In the meantime, I only knew her new flight numbers. I went to the airline status page online. It showed the connecting flight had already left for Pittsburgh. Then it showed her flight arriving. I went into a panic when she never called with a new flight number. In fact, the last available flight that night was cancelled. All the airline personnel that I talked to said that I could be a criminal that was stealing her identity. I could not prove I was her husband.
But unknown to me, the flight arrived late and no one was allowed to leave the aircraft until a wheelchair had picked up my wife and ran her, literally, to her connecting flight that had told the passengers that there was a technical difficulty with the plane. They knew that was a lie because there were no repairmen working on the plane. Thirty minutes later, my wife was wheeled in, and she took her seat. All the passengers applauded, and several people stood to give her a standing ovation.
You see, the airline had no legitimate reason to hold the plane that long. The computer logged into the internet that the plane had left on time. Just as I hung up the phone with yet another airline call center, after the West Palm Beach airport was no help. I sat with my head in my hands. My wife was lost in Florida and somehow, she was unable to turn her phone on. Then the phone rang. It was my wife. “Where are you? I am at the airport waiting for you!”
I asked, “What airport?”
“Pittsburgh! Where else?!”
Sometimes the right word needs to be said. But God had a lot to do with my wife making it home that night. Half a night’s sleep, but she made it safely.

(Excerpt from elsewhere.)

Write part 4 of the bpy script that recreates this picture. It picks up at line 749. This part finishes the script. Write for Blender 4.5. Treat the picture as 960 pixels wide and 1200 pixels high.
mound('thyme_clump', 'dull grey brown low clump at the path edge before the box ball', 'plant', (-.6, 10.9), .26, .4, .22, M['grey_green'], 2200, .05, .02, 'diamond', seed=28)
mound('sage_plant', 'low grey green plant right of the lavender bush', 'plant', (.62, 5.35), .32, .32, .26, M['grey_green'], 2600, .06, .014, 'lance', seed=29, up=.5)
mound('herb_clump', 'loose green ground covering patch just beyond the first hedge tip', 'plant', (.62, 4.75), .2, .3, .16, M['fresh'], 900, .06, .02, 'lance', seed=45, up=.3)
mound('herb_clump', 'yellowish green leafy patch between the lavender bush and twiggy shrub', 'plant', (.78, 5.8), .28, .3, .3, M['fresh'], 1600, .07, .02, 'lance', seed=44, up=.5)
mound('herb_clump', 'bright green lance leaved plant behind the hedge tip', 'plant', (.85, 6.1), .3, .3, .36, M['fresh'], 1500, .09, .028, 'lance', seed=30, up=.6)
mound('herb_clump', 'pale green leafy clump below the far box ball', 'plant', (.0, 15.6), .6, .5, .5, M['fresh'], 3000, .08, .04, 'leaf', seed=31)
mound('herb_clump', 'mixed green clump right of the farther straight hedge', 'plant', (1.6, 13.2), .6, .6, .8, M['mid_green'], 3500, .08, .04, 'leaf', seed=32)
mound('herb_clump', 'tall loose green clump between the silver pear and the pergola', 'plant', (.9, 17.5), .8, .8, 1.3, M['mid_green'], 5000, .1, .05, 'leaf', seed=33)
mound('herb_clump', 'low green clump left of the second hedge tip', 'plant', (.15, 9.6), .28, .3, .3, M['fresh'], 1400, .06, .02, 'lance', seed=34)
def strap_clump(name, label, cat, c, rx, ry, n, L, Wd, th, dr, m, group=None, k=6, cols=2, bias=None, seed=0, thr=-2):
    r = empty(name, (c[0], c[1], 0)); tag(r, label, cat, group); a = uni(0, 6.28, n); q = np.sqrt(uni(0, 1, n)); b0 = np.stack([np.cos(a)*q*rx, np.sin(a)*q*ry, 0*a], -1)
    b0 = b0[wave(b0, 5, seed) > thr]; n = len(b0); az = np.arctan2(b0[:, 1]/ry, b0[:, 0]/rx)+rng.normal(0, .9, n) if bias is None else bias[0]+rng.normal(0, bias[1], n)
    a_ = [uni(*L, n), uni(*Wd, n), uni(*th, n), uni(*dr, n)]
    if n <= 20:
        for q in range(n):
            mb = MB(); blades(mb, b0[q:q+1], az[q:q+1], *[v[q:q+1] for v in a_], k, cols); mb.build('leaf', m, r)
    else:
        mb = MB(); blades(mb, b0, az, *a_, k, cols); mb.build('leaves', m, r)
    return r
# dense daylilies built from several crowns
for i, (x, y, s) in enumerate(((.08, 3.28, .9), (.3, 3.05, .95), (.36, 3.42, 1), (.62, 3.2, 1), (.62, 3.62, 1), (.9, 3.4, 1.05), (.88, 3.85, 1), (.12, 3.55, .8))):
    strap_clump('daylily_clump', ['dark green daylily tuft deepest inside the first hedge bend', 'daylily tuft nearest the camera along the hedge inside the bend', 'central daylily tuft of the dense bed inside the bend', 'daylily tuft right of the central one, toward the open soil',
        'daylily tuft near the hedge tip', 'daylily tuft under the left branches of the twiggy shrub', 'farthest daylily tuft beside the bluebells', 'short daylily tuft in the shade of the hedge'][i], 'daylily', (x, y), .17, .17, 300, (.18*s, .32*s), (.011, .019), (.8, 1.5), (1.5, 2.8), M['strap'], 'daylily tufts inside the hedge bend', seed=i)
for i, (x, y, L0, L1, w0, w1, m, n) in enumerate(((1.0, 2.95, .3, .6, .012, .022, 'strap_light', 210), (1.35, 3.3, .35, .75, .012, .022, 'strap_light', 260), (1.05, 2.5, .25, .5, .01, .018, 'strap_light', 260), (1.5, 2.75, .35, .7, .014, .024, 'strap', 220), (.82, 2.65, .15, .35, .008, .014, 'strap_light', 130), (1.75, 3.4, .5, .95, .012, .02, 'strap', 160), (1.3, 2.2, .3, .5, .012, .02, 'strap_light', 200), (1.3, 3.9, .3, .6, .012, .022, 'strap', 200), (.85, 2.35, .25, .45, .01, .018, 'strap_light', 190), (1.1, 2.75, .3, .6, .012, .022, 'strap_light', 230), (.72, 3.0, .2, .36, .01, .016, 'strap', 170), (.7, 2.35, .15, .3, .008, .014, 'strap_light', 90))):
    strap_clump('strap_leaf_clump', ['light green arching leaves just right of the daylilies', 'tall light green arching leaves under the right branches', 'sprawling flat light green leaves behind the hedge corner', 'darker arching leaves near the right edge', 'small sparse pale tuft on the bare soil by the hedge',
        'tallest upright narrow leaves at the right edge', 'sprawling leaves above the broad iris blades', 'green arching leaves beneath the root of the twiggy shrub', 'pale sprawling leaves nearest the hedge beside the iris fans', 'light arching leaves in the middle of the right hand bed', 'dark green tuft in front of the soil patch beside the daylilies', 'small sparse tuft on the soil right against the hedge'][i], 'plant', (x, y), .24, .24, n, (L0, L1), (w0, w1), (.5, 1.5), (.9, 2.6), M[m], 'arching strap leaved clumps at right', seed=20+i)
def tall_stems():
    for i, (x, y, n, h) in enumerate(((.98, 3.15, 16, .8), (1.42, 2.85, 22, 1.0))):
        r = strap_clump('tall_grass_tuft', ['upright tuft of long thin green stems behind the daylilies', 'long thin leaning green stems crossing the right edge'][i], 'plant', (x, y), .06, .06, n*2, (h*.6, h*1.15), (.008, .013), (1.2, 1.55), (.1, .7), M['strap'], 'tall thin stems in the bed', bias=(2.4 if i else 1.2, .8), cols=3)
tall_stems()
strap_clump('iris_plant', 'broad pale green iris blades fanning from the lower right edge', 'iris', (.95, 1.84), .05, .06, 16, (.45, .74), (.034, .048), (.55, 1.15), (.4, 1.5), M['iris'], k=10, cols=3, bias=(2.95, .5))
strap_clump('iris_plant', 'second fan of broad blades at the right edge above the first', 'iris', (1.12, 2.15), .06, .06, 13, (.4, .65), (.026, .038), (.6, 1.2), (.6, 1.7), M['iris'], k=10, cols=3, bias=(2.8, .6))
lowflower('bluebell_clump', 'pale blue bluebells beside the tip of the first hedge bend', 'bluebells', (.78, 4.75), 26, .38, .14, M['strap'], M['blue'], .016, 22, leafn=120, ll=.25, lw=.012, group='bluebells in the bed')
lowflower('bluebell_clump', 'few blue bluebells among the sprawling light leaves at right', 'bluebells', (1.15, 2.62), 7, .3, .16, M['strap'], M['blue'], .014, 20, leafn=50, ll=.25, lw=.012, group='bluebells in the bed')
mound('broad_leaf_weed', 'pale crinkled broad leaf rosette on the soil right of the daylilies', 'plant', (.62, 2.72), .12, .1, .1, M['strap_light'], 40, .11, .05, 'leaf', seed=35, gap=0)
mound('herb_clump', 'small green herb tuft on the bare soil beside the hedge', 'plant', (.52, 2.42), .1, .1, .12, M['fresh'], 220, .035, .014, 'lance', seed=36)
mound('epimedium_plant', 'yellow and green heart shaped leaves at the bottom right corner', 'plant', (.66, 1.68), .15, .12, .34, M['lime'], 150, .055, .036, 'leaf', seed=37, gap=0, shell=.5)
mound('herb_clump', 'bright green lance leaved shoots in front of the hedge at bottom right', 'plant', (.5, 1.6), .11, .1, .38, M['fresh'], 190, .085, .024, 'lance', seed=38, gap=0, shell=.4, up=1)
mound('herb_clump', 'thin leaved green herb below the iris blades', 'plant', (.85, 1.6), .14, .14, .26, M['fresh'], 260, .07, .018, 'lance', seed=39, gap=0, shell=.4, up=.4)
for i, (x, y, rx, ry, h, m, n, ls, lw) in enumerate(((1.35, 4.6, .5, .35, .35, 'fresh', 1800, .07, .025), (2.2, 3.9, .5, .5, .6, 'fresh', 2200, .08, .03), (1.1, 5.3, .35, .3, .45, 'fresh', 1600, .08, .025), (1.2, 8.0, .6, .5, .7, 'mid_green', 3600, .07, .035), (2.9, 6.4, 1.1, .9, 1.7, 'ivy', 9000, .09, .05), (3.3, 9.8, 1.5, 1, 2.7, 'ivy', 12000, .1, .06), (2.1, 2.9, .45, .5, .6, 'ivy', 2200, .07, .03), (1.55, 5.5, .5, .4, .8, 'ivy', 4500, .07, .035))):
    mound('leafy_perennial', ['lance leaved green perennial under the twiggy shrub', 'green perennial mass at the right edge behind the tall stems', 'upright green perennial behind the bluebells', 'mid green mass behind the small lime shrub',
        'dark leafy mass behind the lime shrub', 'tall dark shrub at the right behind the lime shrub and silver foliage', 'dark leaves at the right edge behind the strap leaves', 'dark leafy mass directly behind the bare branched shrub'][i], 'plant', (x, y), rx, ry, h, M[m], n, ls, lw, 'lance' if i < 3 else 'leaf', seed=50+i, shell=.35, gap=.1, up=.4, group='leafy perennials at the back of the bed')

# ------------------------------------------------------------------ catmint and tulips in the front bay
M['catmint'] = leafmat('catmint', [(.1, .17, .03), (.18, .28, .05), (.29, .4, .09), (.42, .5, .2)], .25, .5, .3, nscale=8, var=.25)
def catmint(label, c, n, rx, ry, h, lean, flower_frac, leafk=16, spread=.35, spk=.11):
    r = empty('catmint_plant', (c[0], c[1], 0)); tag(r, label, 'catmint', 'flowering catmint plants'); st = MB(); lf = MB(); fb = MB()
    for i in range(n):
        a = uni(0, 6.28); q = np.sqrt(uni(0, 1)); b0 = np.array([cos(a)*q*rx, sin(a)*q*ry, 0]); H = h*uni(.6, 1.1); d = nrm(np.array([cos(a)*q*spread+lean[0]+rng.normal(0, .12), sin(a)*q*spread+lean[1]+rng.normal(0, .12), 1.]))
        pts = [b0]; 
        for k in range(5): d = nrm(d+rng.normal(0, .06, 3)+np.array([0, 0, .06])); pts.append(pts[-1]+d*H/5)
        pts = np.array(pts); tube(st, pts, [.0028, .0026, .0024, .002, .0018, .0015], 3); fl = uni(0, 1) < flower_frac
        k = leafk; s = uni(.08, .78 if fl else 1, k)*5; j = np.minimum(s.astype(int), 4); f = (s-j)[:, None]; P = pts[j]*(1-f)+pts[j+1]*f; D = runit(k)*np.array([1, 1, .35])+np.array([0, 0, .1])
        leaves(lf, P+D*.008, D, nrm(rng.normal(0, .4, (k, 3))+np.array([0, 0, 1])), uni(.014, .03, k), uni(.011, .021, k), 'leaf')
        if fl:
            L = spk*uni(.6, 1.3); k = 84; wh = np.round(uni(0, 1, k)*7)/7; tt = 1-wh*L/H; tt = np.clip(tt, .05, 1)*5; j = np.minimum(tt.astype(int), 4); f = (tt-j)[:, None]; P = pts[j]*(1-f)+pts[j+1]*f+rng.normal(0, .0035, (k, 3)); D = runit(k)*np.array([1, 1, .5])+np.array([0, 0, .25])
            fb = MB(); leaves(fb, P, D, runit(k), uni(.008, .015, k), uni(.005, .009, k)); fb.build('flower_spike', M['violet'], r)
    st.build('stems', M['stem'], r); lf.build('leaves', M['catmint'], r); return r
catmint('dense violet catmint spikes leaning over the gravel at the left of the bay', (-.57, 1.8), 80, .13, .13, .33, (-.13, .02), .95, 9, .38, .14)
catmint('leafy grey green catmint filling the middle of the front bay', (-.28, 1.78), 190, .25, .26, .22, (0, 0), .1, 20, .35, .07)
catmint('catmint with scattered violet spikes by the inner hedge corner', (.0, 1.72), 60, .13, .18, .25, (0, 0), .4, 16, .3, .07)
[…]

In Tante Corrie’s case, she led a man back to faith and she prayed so that God would cure a leper who was also a missionary. And the flight arrangements had to be just so. We should not rely on humans, but God sometimes uses those humans to perform His miracles.

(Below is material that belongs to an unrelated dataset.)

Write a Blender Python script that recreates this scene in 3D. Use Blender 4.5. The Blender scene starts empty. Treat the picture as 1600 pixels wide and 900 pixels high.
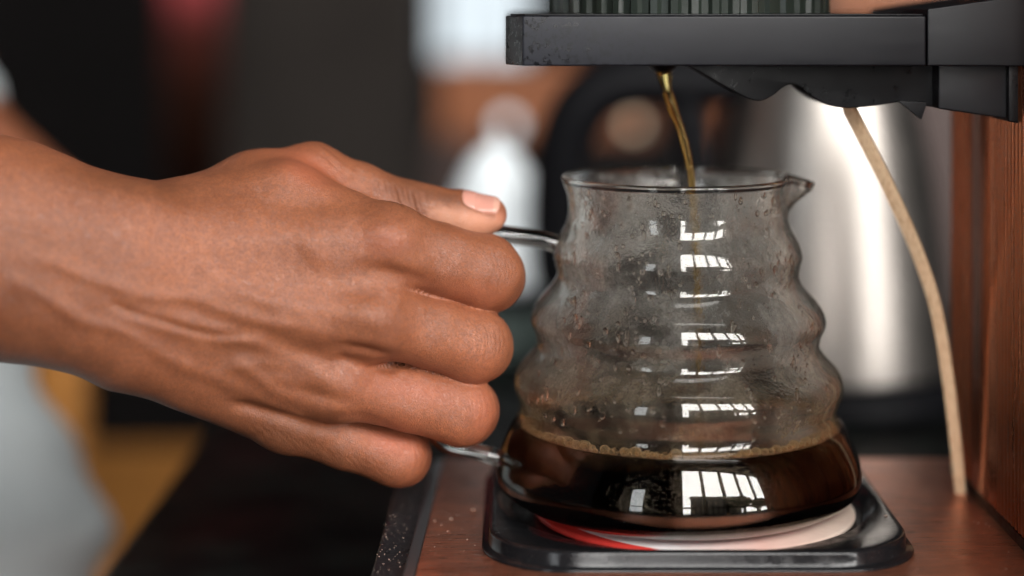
import bpy, bmesh, math, random
import numpy as np
from mathutils import Vector

# ------------------------------------------------------------------ camera, world, lights
SC = bpy.context.scene
COL = SC.collection
CM = 0.01
FPX, CAMZ = 2950.0, 17.0          # focal length in photo pixels, eye height in cm above the machine's base plate
R = math.radians
rng = random.Random(7)
nrs = np.random.RandomState(5)

cam_d = bpy.data.cameras.new('camera'); cam = bpy.data.objects.new('camera', cam_d); COL.objects.link(cam)
cam.location = (0, 0, CAMZ*CM); cam.rotation_euler = (R(90), 0, 0)
cam_d.sensor_width = 36; cam_d.lens = FPX/1600*36; cam_d.shift_y = -450/1600
cam_d.clip_start = 0.02; cam_d.clip_end = 200
cam_d.dof.use_dof = True; cam_d.dof.focus_distance = 0.588; cam_d.dof.aperture_fstop = 2.9; cam_d.dof.aperture_blades = 0
SC.camera = cam

W = bpy.data.worlds.new('World'); SC.world = W; W.use_nodes = True
W.node_tree.nodes['Background'].inputs[0].default_value = (0.80, 0.88, 1.0, 1)
W.node_tree.nodes['Background'].inputs[1].default_value = 0.02
SC.view_settings.view_transform = 'Standard'; SC.view_settings.look = 'None'
SC.view_settings.exposure = 0.0; SC.view_settings.gamma = 1
cy = SC.cycles
cy.use_denoising = True; cy.max_bounces = 24; cy.transmission_bounces = 20; cy.glossy_bounces = 8
cy.diffuse_bounces = 3; cy.transparent_max_bounces = 32; cy.volume_bounces = 0
cy.sample_clamp_indirect = 3.0; cy.sample_clamp_direct = 0; cy.blur_glossy = 0.3
cy.caustics_reflective = True; cy.caustics_refractive = True

def area(name, loc, sx, sy, rad, col, target):
    l = bpy.data.lights.new(name, 'AREA'); l.shape = 'RECTANGLE'; l.size = sx; l.size_y = sy
    l.energy = rad*math.pi*sx*sy; l.color = col
    o = bpy.data.objects.new(name, l); COL.objects.link(o); o.location = loc
    d = Vector(target)-Vector(loc); o.rotation_euler = d.to_track_quat('-Z', 'Y').to_euler()
    return o
# daylight: bright overcast sky outside the cafe's windows (behind the camera), and outside the far window
area('sky_light', (27, -36, 14), 64, 36, 28.0, (1.0, 0.98, 0.955), (27, 0, 14))
# daylight on the street front
area('street_daylight', (9, -7, 16), 20, 8, 5.0, (1.0, 0.99, 0.97), (9, -26, 4))
area('sky_light', (-4.9, -8, 2.2), 4.6, 5.5, 8.0, (0.92, 0.97, 1.0), (-4.9, 0, 2.2))

# ------------------------------------------------------------------ helpers
def P(px, py, Y):
    """point seen at photo pixel (px, py) at depth Y cm -> world cm"""
    return np.array([(px-800)/FPX*Y, Y, CAMZ-py/FPX*Y])

def mat(name, col=(.5,.5,.5), rough=.5, metal=0, spec=.5, **kw):
    m = bpy.data.materials.new(name); m.use_nodes = True
    b = m.node_tree.nodes['Principled BSDF']
    b.inputs['Base Color'].default_value = (*col, 1); b.inputs['Roughness'].default_value = rough
    b.inputs['Metallic'].default_value = metal; b.inputs['Specular IOR Level'].default_value = spec
    for k, v in kw.items(): b.inputs[k.replace('_', ' ')].default_value = v
    return m
class N:
    """small node helper"""
    def __init__(s, m): s.m = m; s.t = m.node_tree; s.b = s.t.nodes.get('Principled BSDF'); s.co = s.t.nodes.new('ShaderNodeTexCoord')
    def n(s, ty, **kw):
        x = s.t.nodes.new(ty)
        for k, v in kw.items():
            if hasattr(x, k): setattr(x, k, v)
            else: x.inputs[k.replace('_', ' ')].default_value = v
        return x
    def l(s, a, b): s.t.links.new(a, b)
    def noise(s, scale, detail=4, rough=.5, vec=None, dist=0):
        x = s.n('ShaderNodeTexNoise'); x.inputs['Scale'].default_value = scale; x.inputs['Detail'].default_value = detail
        x.inputs['Roughness'].default_value = rough; x.inputs['Distortion'].default_value = dist
        s.l(vec or s.co.outputs['Object'], x.inputs['Vector']); return x.outputs['Fac']
    def map(s, sc):
        x = s.n('ShaderNodeMapping'); x.inputs['Scale'].default_value = sc; s.l(s.co.outputs['Object'], x.inputs['Vector']); return x.outputs[0]
    def ramp(s, f, stops):
        x = s.n('ShaderNodeValToRGB'); e = x.color_ramp.elements
        while len(e) < len(stops): e.new(.5)
        for i, (p, c) in enumerate(stops):
            e[i].position = p; e[i].color = (*c, 1) if hasattr(c, '__len__') else (c, c, c, 1)
        s.l(f, x.inputs[0]); return x.outputs[0]
    def math(s, op, a, b=None, clamp=False):
        x = s.n('ShaderNodeMath'); x.operation = op; x.use_clamp = clamp
        for i, v in enumerate((a, b)):
            if v is None: continue
            if isinstance(v, (int, float)): x.inputs[i].default_value = v
            else: s.l(v, x.inputs[i])
        return x.outputs[0]
    def mix(s, f, a, b, blend='MIX'):
        x = s.n('ShaderNodeMix'); x.data_type = 'RGBA'; x.blend_type = blend
        for sock, v in ((x.inputs[0], f), (x.inputs[6], a), (x.inputs[7], b)):
            if isinstance(v, (int, float)): sock.default_value = v
            elif isinstance(v, tuple): sock.default_value = (*v, 1)
            else: s.l(v, sock)
        return x.outputs[2]
    def bump(s, h, strength, dist, nrm=None, to=None):
        x = s.n('ShaderNodeBump'); x.inputs['Strength'].default_value = strength; x.inputs['Distance'].default_value = dist
        s.l(h, x.inputs['Height'])
        if nrm: s.l(nrm, x.inputs['Normal'])
        if to is not None: s.l(x.outputs[0], to)
        return x.outputs[0]

def obj(name, V, F, m, parent=None, smooth=True, kind=None, label=None):
    """mesh from cm coordinates in world space, stored relative to its thing"""
    V = np.asarray(V, float)*CM
    org = np.zeros(3); p = parent
    while p is not None: org += np.array(p.location); p = p.parent
    me = bpy.data.meshes.new(name)
    me.from_pydata((V-org).tolist(), [], [list(f) for f in F]); me.update()
    if m is not None:
        for x in (m if isinstance(m, (list, tuple)) else [m]): me.materials.append(x)
    if smooth: me.polygons.foreach_set('use_smooth', [True]*len(me.polygons))
    o = bpy.data.objects.new(name, me); COL.objects.link(o); o.parent = parent
    if kind: o['kind'] = kind
    if label: o['label'] = label
    return o
def thing(name, label, cat, loc, group=None):
    o = bpy.data.objects.new(name, None); COL.objects.link(o); o.location = np.asarray(loc)*CM
    o.empty_display_size = .02; o['label'] = label; o['category'] = cat
    if group: o['group'] = group
    return o
def tag(o, label, cat, group=None):
    o['label'] = label; o['category'] = cat
    if group: o['group'] = group
    return o
def fixn(o):
    bm = bmesh.new(); bm.from_mesh(o.data); bmesh.ops.recalc_face_normals(bm, faces=bm.faces); bm.to_mesh(o.data); bm.free(); return o
def autosmooth(o, ang=35):
    me = o.data; bm = bmesh.new(); bm.from_mesh(me)
    for e in bm.edges: e.smooth = len(e.link_faces) == 2 and e.calc_face_angle(0) < R(ang)
    for f in bm.faces: f.smooth = True
    bm.to_mesh(me); bm.free(); return o
def bevel(o, w, seg=3, ang=40):
    bm = bmesh.new(); bm.from_mesh(o.data); bmesh.ops.recalc_face_normals(bm, faces=bm.faces)
    es = [e for e in bm.edges if len(e.link_faces) == 2 and e.calc_face_angle(0) > R(ang)]
    bmesh.ops.bevel(bm, geom=es, offset=w*CM, segments=seg, affect='EDGES', profile=.6)
    bm.to_mesh(o.data); bm.free(); return autosmooth(o, 50)
def boxvf(x0, x1, y0, y1, z0, z1):
    V = [(x, y, z) for x in (x0, x1) for y in (y0, y1) for z in (z0, z1)]
    F = [(0,1,3,2), (4,6,7,5), (0,4,5,1), (2,3,7,6), (0,2,6,4), (1,5,7,3)]
    return V, F
def box(name, b, m, parent=None, bev=0, **kw):
    V, F = boxvf(*b); o = obj(name, V, F, m, parent, smooth=False, **kw)
    return bevel(o, bev) if bev else o
def prism(name, poly, y0, y1, m, parent=None, bev=0, **kw):
    """polygon in X,Z extruded along Y"""
    n = len(poly); V = [(x, y0, z) for x, z in poly]+[(x, y1, z) for x, z in poly]
    F = [tuple(range(n)), tuple(range(2*n-1, n-1, -1))]+[(i, i+n, (i+1) % n+n, (i+1) % n) for i in range(n)]
    o = fixn(obj(name, V, F, m, parent, smooth=False, **kw))
    return bevel(o, bev) if bev else o
def plan(name, poly, z0, z1, m, parent=None, bev=0, **kw):
    """polygon in X,Y extruded along Z"""
    n = len(poly); V = [(x, y, z0) for x, y in poly]+[(x, y, z1) for x, y in poly]
    F = [tuple(range(n)), tuple(range(2*n-1, n-1, -1))]+[(i, i+n, (i+1) % n+n, (i+1) % n) for i in range(n)]
    o = fixn(obj(name, V, F, m, parent, smooth=False, **kw))
    return bevel(o, bev) if bev else o
def spline(pts, n):
    """Catmull-Rom through points, n samples per span"""
    p = np.asarray(pts, float); p = np.vstack([2*p[0]-p[1], p, 2*p[-1]-p[-2]]); out = []
    for i in range(1, len(p)-2):
        for k in range(n):
            t = k/n; a, b, c, d = p[i-1], p[i], p[i+1], p[i+2]
            out.append(.5*((2*b)+(-a+c)*t+(2*a-5*b+4*c-d)*t*t+(-a+3*b-3*c+d)*t**3))
    out.append(p[-2]); return np.array(out)
def tubevf(path, rad, seg=16, flat=None, twist=0, cap=True, prof=None):
    path = np.asarray(path, float); n = len(path); rad = np.broadcast_to(rad, (n,)) if np.ndim(rad) < 2 else rad
    V = []; F = []; T = np.gradient(path, axis=0); T /= np.linalg.norm(T, axis=1)[:, None]
    up = np.array([0, 1., 0]) if abs(T[0][1]) < .9 else np.array([1., 0, 0])
    for i in range(n):
        s = np.cross(T[i], up); s /= np.linalg.norm(s); u = np.cross(s, T[i])
        for k in range(seg):
            a = 2*math.pi*k/seg+twist*i; q = 1 if prof is None else prof(a, i/(n-1))
            V.append(path[i]+rad[i]*q*(math.cos(a)*s+math.sin(a)*u*(flat or 1)))
        up = u
    for i in range(n-1):
        for k in range(seg):
            a, b = i*seg+k, i*seg+(k+1) % seg; F.append((a, b, b+seg, a+seg))
    if cap: F.append(tuple(range(seg-1, -1, -1))); F.append(tuple(range((n-1)*seg, n*seg)))
    return V, F
def tube(name, path, rad, m, parent=None, **kw):
    ex = {k: kw.pop(k) for k in list(kw) if k in ('kind', 'label')}
    V, F = tubevf(path, rad, **kw); return fixn(obj(name, V, F, m, parent, **ex))
def lathe(name, prof, cx, cy_, m, parent=None, seg=96, closed=False, sx=1, **kw):
    prof = np.asarray(prof, float); n = len(prof); V = []; F = []
    for r, z in prof:
        for k in range(seg):
            a = 2*math.pi*k/seg; V.append((cx+r*math.cos(a)*sx, cy_+r*math.sin(a), z))
    for i in range(n if closed else n-1):
        for k in range(seg):
            a, b = i*seg+k, i*seg+(k+1) % seg; c, d = ((i+1) % n)*seg+(k+1) % seg, ((i+1) % n)*seg+k
            F.append((a, b, c, d))
    o = obj(name, V, F, m, parent, **kw)
    bm = bmesh.new(); bm.from_mesh(o.data); bmesh.ops.remove_doubles(bm, verts=bm.verts, dist=1e-6)
    bmesh.ops.dissolve_degenerate(bm, edges=bm.edges, dist=1e-7)
    bmesh.ops.recalc_face_normals(bm, faces=bm.faces); bm.to_mesh(o.data); bm.free()
    return o
ICO = {}
def ico(sub=2):
    if sub not in ICO:
        bm = bmesh.new(); bmesh.ops.create_icosphere(bm, subdivisions=sub, radius=1)
        ICO[sub] = (np.array([v.co[:] for v in bm.verts]), np.array([[v.index for v in f.verts] for f in bm.faces])); bm.free()
    return ICO[sub]
def cloud(name, items, m, parent, sub=2, smooth=True, kind='stuff', **kw):
    """many small ellipsoids: items = (centre, 3x3 axes)"""
    v, f = ico(sub); V = []; F = []
    for i, (c, A) in enumerate(items): V.append(v@np.asarray(A)+np.asarray(c)); F.append(f+i*len(v))
    return obj(name, np.vstack(V), np.vstack(F).tolist(), m, parent, smooth=smooth, kind=kind, **kw)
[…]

Lord, strengthen me. When my wife was on her way home, I had no idea You had already taken care of the situation. Indeed, my worrying did nothing. I was praying, but I was also trusting the information that the computer gave me. All that I could conclude was that she was lost in Florida with no dialysis scheduled there and no place to spend the night. But my wife was in Your hands. And now she is in Your hands eternally. I wonder if she remembers, now while in the arms of Jesus, that one day when she was treated like the crown princess of some foreign land? In Your name I pray. Amen.
Soli Deo Gloria. Only to God be the Glory.